The unintended consequence of the manifesto: an amateur activist falls to his death while hanging a banner from a radio tower. The unintended consequence of the unpublished article: the rise of the Third Reich and the fall of a nation’s conscience. In Lester’s book, both events become entangled within the scope of Louise Shearing, a Canadian sculptor wracked with guilt over the death of the activist, who took the phrase “action speaks louder than words” to heart.

Although The Listener eventually makes reference to the fallen activist, Vann, being influenced by Louise’s sculpture of French anarchist Louis Michel, it’s not immediately clear to the reader why Louise, as opposed to the scribes behind the manifesto, must bear the brunt of the guilt over his death. Like many young people in a state of flux, Louise winds up backpacking across Europe, hanging out in art museums and hooking up with cute but pedantic European men. In one of those almost-magical chance encounters so common to the open road, she has a conversation with an elderly couple in a café, which culminates in an unexpected history lesson.

Rudolph and Marie are from the former German state of Lippe (now part of North Rhine-Westphalia), site of the last free election in Germany before Hitler took the chancellorship. As journalists and members of a smaller right-wing party (the DVNP), which balks at towing the Nazi Party line, they nonetheless go along with the suppression of an article exposing corrupt Nazi campaign tactics. The headline pulled at the last minute is preserved for posterity on a secret plate that Rudolph smuggles home. “Our failure to defeat the Nazis in Lippe is a regret we live with every day,” Marie says.

It’s tempting to draw a parallel between Lester’s The Listener and Jason Lutes’ Berlin, but to compare the two does The Listener a disservice. Where Berlin is a meticulously-rendered serial drama characterized by painstakingly clear lines and weighted text, The Listener is a shadowy morality play cloaked in the mantle of German Expressionism. The black guilt that weighs heavily within Louise and the German couple seeps across each page like a Rorschach blot. Each bleak frame is a single painting, rendered in messily urgent layers of gray, interspersed with replications of newspaper headlines trumpeting the rise of the Third Reich. Also unlike Berlin, most of the book’s action actually takes place in the present day, where the reverberations of the dead can be, and are, remarked on by the living.

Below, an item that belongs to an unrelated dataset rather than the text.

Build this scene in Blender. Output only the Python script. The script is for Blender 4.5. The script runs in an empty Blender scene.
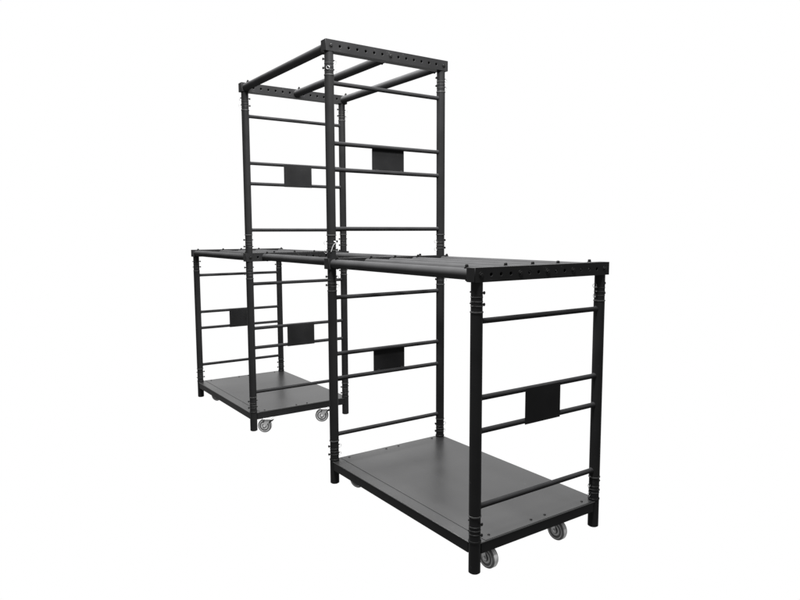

The Listener flags during Louise’s unstructured attempts to ascertain what art means to her by discussing it at length. She swoons over Cézanne and deconstructs Picasso, but is so rarely shown in the act of creation that it’s easy to forget that her art has served as a catalyst for action. It’s possible to imagine Lester — painter, musician, activist — having these very conversations with himself, but they don’t have the same impact as the sculpture Louise finally creates in the last frame, a picture truly worth a thousand words.